Thursday, July 19, 2012

Why I Almost (but didn't) Read "50 Shades of Grey"

Ok, here's the thing about this post: it is not meant to judge anyone who has read the book or will read the book. Just a collection of thoughts on it.

A lot of people I know have read it. It's become a bit of a cultural phenomenon. I was curious. I've heard it's terribly written and that it's utter trash. So why does everyone keep reading it? Surely there has to be something interesting about it. So, I even went so far as to put the Kindle version of the book in my cart and download it. In fact, I thought I had downloaded it, but it turned out I didn't actually click the button. I knew going into it that this book was not your everyday Harlequin Romance; that it was a bit more than that. After a good friend of mine asked an important question, I decided I would opt out of reading it. That question she asked was, "Why on earth would you subject yourself to that?" That's a very good question.

As a woman, why would I subject myself to that? The book is about a young, virginal, niave, and inexperienced girl who enters into a contract to essentially be a sex slave to a much older, very rich man.

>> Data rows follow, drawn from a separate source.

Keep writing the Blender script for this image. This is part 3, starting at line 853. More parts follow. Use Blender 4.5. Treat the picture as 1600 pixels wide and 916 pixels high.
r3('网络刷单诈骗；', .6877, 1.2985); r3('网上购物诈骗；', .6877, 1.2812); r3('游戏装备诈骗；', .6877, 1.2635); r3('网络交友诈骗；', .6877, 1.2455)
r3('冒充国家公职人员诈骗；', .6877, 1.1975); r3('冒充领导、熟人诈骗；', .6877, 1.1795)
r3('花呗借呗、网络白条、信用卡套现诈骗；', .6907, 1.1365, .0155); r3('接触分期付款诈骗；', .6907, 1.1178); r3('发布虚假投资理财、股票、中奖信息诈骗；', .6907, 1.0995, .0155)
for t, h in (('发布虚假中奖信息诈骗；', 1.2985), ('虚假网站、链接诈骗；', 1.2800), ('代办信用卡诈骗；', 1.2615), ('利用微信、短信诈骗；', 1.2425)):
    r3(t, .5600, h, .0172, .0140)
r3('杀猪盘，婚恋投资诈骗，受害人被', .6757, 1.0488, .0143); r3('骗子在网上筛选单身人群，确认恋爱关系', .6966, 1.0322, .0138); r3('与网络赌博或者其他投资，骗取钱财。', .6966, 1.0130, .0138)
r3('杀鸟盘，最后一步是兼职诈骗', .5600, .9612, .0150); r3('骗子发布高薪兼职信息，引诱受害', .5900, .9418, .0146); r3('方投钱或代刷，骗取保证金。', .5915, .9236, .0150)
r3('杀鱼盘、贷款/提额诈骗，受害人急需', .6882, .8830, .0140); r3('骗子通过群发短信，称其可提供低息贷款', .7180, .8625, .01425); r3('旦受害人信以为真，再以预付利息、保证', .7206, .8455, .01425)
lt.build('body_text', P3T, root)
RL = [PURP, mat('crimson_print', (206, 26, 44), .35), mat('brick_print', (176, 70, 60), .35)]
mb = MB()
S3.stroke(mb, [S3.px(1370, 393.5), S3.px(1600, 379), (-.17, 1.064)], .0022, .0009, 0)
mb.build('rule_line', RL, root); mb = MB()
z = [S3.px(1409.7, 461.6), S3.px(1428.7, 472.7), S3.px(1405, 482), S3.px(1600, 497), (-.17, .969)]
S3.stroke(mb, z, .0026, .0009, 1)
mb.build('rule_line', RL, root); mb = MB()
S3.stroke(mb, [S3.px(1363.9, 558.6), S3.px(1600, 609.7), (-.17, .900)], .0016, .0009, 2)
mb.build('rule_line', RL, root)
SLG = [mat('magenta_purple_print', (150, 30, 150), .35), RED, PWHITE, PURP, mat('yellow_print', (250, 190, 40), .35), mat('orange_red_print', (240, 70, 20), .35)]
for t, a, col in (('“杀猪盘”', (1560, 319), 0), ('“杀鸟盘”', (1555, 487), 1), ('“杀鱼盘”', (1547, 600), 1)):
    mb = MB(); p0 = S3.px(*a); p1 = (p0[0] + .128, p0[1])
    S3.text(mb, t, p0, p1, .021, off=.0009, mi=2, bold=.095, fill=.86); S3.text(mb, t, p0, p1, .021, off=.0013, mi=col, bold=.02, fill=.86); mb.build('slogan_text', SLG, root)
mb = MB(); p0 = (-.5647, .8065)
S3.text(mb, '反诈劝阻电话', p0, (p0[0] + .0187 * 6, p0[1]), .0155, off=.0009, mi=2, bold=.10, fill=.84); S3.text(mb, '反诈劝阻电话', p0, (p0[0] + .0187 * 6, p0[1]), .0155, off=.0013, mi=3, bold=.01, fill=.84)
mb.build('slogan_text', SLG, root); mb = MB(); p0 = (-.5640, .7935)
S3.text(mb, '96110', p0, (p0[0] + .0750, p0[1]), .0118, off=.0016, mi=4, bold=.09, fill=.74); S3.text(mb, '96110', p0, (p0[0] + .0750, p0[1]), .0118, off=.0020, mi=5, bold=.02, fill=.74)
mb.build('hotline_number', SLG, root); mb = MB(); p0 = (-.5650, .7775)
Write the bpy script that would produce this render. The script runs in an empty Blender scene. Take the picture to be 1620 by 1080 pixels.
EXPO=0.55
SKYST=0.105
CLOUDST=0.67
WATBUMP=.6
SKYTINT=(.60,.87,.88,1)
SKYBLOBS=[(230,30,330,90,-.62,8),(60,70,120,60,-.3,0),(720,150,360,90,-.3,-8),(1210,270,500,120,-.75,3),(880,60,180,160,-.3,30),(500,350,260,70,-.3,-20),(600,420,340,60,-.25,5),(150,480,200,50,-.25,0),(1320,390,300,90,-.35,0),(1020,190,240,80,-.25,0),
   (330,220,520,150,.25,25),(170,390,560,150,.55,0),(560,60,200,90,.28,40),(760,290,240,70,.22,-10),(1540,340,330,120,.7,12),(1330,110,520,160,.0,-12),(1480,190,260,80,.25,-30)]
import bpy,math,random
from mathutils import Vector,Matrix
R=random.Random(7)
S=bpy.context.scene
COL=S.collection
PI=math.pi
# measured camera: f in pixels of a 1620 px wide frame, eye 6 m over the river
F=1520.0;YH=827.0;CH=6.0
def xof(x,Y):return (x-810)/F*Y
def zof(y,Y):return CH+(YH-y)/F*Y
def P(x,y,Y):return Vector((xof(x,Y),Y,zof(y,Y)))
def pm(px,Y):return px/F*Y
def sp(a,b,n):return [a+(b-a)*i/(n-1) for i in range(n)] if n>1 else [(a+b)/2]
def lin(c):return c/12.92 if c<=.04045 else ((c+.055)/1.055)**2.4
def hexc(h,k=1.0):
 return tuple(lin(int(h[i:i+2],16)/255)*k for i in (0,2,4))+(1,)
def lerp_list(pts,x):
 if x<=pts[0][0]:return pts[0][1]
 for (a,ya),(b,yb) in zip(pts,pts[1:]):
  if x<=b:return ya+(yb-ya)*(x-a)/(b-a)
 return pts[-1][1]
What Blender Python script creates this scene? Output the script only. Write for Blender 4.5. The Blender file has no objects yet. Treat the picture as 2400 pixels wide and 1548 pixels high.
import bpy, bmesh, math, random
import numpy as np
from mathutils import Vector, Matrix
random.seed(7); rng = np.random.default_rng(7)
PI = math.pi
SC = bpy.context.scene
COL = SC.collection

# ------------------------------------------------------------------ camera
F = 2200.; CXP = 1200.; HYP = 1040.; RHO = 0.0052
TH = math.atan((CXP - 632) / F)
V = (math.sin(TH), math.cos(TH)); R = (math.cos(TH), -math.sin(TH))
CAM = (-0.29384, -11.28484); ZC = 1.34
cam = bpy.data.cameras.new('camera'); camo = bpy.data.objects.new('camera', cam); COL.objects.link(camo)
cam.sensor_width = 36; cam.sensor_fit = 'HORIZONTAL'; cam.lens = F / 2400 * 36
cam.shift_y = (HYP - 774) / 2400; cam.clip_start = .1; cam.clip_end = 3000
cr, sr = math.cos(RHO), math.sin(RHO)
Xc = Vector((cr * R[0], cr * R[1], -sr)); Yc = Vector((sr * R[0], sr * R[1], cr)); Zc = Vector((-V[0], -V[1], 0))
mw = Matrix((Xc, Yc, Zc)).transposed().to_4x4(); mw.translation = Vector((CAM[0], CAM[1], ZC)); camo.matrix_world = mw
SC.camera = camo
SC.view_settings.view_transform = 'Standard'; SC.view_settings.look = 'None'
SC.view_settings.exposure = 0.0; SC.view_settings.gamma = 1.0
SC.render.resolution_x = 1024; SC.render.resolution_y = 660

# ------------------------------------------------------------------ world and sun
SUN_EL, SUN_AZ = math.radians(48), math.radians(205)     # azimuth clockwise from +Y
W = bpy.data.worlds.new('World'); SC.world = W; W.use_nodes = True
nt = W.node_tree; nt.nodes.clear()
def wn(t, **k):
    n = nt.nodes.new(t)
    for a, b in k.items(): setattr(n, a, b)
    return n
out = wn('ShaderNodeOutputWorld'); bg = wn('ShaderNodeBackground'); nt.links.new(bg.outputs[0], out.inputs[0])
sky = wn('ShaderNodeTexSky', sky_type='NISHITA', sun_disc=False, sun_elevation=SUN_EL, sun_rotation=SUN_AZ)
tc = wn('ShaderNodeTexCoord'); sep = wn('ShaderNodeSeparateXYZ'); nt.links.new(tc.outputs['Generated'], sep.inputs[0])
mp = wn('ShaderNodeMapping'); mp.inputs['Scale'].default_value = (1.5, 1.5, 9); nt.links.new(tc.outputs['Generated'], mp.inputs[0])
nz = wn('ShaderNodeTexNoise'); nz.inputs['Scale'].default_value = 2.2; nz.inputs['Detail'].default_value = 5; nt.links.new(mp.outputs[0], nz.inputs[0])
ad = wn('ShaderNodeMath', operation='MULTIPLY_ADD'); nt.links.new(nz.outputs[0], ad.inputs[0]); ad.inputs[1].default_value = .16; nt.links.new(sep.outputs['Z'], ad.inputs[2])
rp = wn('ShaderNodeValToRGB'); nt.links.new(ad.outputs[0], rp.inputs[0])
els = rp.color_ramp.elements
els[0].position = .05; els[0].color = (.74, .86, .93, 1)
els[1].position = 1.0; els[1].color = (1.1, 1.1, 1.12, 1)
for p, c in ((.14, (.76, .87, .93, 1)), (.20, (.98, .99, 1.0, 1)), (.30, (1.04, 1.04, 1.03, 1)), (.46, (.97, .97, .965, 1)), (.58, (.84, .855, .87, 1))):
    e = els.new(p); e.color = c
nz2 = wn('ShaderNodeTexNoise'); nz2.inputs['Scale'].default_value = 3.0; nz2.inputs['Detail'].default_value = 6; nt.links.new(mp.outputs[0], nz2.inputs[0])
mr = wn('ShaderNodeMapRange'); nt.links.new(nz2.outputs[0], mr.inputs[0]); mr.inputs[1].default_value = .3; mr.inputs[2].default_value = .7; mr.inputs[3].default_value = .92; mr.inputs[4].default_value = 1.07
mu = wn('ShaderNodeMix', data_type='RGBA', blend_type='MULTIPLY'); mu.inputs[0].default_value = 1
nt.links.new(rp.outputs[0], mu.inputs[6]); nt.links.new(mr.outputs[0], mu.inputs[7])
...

He essentially emotionally (and I think sometimes even physically) abuses her. I've read many reviews of the book and I noticed three things. First, the book doesn't seem to actually have any sort of love or commitment (aside from this alleged contract). I am of the opinion that any contract like this is unhealthy (even though I know some people in that lifestyle would vehemently disagree with me; but that's my opinion on it), but it is especially unhealthy when there is no underlying trust or love present. Second, why does the main character see this as OK? Why do readers see this as a grand romantic gesture? This is the same issue I have with Twilight: Edward is manipulative and creepy (watching Bella sleep? weird. Having to restrain himself from draining her whole body of blood? very creepy.) but it's seen as completely normal behavior. Ladies, if a man is actually like that in any way shape or form... that should be a HUGE RED FLAG. A great relationship does not start with one or the other part of the couple having control of the other person.

As a Christian and as a wife, why would I subject myself to that? Erotica is the same thing as pornography. This book, and tons and tons of other books, movies, and television shows, make sex into something very cheap. It's just something people do; sometimes without even any commitment or intention of loving the other person. I believe that is a gross misuse of sexuality. I believe God intended sexuality to be expressed between a husband and a wife, joyfully and without baggage. Pornography and erotica, in my opinion, simply invite outside thoughts, addictions, and images into your bedroom. That doesn't allow for sexuality in marriage to thrive or be exclusive or bring glory to the Creator of sexuality. Marriage should be protected at all costs, and a big part of that is guarding your sexuality. One of the vows I made to my husband was to "keep myself for you only". That includes what I put into my mind.

I'm just really curious as to why this has become such a cultural phenomenon? Why are women everywhere so interested in this? 

Again, if you chose to read the book I do not think less of you or think you're somehow a terrible person. I'm just sharing where my heart is on the matter, that's all. :)

1 comment:

Katie Rose said...

Your blog on Fifty Shades is interesting; you have a few points that I do agree with. However, I have read the book, and there are a few things that you are inaccurate on. First of all, Christian is not much older than Ana. Both are in their 20s. Second, it IS a love story in that both characters do fall in love with each other and have actual romantic feelings towards each other, as well as sexual ones. In fact, they do get married in another book in the trilogy. Third, there never actually is a contract between Christian and Ana. It's more of something they agree to try to see if she is comfortable with it, which she very much is. I can understand your points about it being sketchy and even abusive, however, it is important to note that about every other paragraph in the book, Christian tells Ana that it's her choice and she can leave freely at any point. That is the true key in why this book is liked by everyone from feminists to housewives, and even religious figures. Ana always has a choice and Christian always plays by what are ultimately her rules. She even proves this by leaving at the end of the first book. As to how it's written, I actually didn't have a problem with it, and I'm a pretty tough critic (comes with being an English teacher). Obviously, newer printed edition of the book are going to be better edited than the original private publishing, but James' style was easy to read and understand; it went well with the tone of the book.

I understand and respect your views, I just wanted to throw my bit in. :) Also - I totally agree with you about Twilight.